Deep Black Sea.

black sea

Kevin McDonald’s Black Sea is a fantastically directed and marvellously tense film, until it’s not, but then is again. John Huston’s The Treasure of the Sierra Madre examined the manipulative influence of wealth on men to such iconic effect that it was parodied in the episode of The Simpsons ‘Three Men and a Comic Book’, when Bart, Martin and Milhouse combine their money to purchase the original issue of ‘Radioactive Man’. Wolfgang Peterson’s Das Boot suffocated its characters by cramming them in the confines of a German U-Boat and was probably also mentioned on The Simpsons on more than one occasion. Black Sea occupies a compelling space somewhere between those two classic films by appreciating how powerfully stress might be enhanced when there is greed and ego involved and there is no escape from either.

One character notes early on in the film, ‘What happens when one of them realises that their share grows if there are less men to divide it with?’ He is referring to the enormous cache of Nazi gold buried deep underwater of the coast of Georgia, the long lost cargo of an old German submarine, and to the men who have been sent to retrieve it. Robinson (Jude Law) finds out about the treasure during a drinking session with a fellow unemployed veteran of under-sea salvage. Recovering the treasure is the obvious answer but the question lies in the undertaking. Penniless to the consequence of not being able to support his own family, Robinson turns to a mysterious benefactor, who agrees to fund a submarine expedition to retrieve the gold in return for a share of forty percent of the loot.

Robinson and his second-in-command, Blackie (Konstantin Khabensky), are given free rein to assemble a team. Robinson recruits fellow English speakers while Blackie enlists Russians, who they’ll need to navigate the Russian built U-Boat. The team is comprised of hardened and practiced submarine operators, with corresponding egos and little tolerance for foreign culture. On the first night of the journey, Robinson reveals the stakes of the operation to his crew and tensions begin to simmer between the two camps of communication thanks to two central antagonistic personalities.

black sea

McDonald is certainly no stranger to evoking the idea of venturing to the extremes of the earth, having directed the Academy Award-winning documentary Touching The Void. Like that film, Black Sea propels its occupants beyond all hope in the pursuit of considering the idea of fight or flight. Unlike Touching The Void however, McDonald’s latest slams its foot down on the accelerator just when it ought to be easing up. It’s an immensely exciting film, but draws tension from overloading the narrative with crisis upon crisis, when perhaps it should have subtracted and expanded.

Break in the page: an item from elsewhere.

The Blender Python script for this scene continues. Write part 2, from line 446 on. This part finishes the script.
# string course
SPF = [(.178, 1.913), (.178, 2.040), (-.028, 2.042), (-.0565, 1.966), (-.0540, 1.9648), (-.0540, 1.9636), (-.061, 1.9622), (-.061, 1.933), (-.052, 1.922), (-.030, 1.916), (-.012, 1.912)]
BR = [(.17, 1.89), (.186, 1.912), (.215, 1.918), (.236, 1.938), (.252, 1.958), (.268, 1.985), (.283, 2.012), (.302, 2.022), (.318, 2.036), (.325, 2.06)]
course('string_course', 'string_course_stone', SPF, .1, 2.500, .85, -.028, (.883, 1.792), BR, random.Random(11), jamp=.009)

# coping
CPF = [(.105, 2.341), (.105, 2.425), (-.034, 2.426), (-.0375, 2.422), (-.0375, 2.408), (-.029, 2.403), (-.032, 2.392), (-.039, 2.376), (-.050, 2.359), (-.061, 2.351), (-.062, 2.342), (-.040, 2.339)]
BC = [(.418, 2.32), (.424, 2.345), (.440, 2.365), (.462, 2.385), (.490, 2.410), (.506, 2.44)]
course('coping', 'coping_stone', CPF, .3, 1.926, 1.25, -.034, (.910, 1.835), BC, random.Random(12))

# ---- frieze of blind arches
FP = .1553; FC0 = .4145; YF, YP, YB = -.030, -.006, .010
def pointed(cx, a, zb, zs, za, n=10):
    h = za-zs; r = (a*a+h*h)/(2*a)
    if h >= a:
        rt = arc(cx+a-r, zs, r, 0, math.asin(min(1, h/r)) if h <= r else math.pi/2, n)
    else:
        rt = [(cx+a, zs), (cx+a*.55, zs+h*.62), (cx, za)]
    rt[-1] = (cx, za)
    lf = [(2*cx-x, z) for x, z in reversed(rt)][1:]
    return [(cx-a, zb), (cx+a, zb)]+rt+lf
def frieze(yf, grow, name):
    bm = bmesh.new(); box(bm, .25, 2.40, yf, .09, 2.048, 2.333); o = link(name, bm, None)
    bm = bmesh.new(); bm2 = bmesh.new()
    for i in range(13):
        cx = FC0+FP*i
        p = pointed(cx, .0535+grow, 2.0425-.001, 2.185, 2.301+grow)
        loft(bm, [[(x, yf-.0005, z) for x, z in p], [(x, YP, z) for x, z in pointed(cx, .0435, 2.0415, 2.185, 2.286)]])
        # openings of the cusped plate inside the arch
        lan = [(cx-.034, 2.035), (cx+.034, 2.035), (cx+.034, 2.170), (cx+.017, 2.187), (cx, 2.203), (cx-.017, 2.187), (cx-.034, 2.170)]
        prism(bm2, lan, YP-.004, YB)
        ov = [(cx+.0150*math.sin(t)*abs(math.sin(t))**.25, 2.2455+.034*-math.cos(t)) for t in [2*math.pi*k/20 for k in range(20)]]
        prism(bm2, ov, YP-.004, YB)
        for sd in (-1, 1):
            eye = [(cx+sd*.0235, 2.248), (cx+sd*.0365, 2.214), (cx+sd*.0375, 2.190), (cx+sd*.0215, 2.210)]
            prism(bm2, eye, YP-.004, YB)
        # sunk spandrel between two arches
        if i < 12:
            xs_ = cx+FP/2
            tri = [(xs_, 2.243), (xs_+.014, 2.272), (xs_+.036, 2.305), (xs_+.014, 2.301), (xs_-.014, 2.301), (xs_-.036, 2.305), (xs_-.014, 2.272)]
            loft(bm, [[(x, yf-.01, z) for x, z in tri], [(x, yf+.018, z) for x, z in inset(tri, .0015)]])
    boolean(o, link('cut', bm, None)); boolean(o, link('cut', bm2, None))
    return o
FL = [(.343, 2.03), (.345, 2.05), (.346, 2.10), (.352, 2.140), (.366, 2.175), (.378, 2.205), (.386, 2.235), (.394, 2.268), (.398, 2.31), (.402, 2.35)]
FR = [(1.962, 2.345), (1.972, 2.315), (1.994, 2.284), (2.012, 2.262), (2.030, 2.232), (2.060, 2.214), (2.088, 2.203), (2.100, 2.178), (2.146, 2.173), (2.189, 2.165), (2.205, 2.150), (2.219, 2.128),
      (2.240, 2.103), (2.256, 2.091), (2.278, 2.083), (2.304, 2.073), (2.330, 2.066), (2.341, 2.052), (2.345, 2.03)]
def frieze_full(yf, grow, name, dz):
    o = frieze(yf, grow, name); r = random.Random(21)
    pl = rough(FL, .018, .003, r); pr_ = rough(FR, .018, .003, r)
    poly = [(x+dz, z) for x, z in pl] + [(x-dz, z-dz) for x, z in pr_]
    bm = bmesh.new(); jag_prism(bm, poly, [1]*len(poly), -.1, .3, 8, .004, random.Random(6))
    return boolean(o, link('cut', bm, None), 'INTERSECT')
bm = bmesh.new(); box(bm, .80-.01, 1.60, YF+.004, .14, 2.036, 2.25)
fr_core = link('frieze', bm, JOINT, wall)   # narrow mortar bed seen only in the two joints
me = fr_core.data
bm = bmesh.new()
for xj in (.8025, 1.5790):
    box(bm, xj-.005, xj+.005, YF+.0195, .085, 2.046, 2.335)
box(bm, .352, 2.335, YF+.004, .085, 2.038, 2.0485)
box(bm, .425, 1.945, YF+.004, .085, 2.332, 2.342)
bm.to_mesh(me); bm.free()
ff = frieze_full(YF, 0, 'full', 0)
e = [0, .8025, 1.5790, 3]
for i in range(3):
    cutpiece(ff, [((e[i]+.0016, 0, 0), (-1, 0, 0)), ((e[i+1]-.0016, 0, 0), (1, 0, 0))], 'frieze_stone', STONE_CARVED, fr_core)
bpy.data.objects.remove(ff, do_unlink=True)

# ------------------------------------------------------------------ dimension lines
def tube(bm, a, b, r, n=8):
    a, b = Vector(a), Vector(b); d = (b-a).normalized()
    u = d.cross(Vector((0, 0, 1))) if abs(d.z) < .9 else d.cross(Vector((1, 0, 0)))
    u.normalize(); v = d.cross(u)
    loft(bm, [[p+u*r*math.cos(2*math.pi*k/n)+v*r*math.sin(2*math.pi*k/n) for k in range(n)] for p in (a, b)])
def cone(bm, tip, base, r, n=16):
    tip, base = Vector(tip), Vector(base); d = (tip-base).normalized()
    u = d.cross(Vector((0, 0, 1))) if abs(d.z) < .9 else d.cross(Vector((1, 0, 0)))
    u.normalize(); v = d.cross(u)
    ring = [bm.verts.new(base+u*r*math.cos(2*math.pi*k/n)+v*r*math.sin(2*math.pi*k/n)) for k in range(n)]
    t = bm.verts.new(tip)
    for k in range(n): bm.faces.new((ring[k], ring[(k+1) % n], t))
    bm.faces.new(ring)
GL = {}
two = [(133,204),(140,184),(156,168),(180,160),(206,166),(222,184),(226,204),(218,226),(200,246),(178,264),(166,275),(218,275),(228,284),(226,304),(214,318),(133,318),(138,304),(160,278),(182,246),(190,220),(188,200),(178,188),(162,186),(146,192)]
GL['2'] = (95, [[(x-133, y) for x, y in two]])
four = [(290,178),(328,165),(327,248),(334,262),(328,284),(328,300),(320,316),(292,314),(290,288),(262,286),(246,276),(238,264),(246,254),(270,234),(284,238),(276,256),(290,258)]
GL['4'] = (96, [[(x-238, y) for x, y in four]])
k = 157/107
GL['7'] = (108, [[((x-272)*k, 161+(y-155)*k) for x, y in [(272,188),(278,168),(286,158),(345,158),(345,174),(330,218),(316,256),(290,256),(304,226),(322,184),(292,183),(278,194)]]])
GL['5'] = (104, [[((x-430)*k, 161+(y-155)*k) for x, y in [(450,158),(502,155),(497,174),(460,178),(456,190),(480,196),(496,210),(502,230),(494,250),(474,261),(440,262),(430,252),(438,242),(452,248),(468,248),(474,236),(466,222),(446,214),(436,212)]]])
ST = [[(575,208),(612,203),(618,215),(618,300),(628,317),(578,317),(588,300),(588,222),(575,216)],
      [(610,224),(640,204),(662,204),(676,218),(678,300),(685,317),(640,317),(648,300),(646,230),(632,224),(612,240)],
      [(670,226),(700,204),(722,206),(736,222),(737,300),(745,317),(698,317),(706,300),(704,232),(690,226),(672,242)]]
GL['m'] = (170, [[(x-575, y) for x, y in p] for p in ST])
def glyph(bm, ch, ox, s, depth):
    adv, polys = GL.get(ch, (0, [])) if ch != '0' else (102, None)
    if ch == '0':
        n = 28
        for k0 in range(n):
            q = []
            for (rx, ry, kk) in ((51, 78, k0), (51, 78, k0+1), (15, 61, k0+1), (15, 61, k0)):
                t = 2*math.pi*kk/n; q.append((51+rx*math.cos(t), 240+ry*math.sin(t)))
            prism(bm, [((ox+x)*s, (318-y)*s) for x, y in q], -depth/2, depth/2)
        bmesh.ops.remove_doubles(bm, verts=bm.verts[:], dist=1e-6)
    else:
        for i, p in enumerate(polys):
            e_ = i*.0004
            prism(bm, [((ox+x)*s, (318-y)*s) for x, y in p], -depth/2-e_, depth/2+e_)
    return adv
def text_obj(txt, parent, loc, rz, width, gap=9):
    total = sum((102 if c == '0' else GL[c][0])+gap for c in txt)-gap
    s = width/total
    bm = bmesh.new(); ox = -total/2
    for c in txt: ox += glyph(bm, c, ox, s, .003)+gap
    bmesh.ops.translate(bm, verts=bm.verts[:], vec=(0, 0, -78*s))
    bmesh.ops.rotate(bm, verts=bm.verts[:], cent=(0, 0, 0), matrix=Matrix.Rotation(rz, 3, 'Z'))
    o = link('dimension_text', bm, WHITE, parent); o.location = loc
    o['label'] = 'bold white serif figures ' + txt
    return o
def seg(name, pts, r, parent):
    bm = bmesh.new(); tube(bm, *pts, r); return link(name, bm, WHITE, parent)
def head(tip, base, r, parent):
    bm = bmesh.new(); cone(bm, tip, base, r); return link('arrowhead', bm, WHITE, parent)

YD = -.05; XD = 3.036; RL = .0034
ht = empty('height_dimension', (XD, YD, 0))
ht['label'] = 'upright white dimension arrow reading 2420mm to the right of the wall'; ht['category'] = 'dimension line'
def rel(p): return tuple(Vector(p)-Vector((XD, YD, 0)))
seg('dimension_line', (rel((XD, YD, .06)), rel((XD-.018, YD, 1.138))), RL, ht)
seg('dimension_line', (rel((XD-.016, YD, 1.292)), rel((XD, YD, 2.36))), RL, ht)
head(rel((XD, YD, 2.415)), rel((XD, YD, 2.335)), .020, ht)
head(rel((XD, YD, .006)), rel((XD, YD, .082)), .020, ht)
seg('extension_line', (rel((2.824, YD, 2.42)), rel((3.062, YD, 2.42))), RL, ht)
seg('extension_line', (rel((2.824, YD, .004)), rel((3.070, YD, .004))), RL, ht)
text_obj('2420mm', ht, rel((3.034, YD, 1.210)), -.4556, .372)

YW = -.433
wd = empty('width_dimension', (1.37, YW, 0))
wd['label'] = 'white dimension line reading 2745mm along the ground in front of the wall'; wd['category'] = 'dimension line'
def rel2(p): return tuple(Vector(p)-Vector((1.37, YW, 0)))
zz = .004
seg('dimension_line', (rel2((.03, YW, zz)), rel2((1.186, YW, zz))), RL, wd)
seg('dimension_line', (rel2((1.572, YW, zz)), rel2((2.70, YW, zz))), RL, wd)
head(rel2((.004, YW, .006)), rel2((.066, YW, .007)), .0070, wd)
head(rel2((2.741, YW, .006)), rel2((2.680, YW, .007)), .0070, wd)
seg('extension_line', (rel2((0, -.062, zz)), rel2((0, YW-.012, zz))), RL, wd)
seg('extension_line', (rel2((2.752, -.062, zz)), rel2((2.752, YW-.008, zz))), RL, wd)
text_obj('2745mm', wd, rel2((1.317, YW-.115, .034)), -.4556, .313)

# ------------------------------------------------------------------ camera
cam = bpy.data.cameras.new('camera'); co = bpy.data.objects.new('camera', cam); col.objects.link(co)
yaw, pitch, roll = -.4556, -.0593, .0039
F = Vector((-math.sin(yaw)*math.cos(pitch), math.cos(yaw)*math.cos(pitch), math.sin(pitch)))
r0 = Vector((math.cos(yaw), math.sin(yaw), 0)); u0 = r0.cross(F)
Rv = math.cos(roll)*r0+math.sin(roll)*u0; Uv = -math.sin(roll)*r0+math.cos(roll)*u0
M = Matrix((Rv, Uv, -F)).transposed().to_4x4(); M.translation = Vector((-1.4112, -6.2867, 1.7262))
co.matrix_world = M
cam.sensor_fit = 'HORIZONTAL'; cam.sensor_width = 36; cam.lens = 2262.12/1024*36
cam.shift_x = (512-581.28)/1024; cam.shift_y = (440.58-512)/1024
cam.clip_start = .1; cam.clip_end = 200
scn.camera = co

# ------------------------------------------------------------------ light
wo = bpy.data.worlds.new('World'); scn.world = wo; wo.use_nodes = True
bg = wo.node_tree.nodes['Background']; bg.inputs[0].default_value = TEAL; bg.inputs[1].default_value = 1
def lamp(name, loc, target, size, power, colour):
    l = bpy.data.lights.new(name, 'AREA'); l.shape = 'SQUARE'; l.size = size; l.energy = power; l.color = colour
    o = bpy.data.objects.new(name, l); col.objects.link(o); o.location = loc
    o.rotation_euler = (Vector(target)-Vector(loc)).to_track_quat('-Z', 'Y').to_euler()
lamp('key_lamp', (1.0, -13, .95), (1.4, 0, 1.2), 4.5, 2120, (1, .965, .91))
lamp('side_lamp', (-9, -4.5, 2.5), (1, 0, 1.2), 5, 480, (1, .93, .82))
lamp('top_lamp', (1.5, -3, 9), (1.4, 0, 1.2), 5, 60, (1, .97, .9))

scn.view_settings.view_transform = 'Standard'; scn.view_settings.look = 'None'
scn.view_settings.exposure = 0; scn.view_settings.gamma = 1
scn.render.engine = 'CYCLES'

This plot jamming benefits the pace but encumbers satisfying character development and completely thwarts narrative credibility. The occupants of the submarine make extreme decisions that don’t correlate to the way in which they were behaving not five minutes previously. Allowing the story room to breathe might have been enormously beneficial, in terms of both clean storytelling and exploiting the scenario potential.

Black Sea is a bewildering blend of exciting and gut wrenching and entirely exciting for the course of its running time. While fault perhaps lies in the screenwriting, McDonald and his impressive team of actors elevate the material to one of the most oppressively tense movies in recent memory.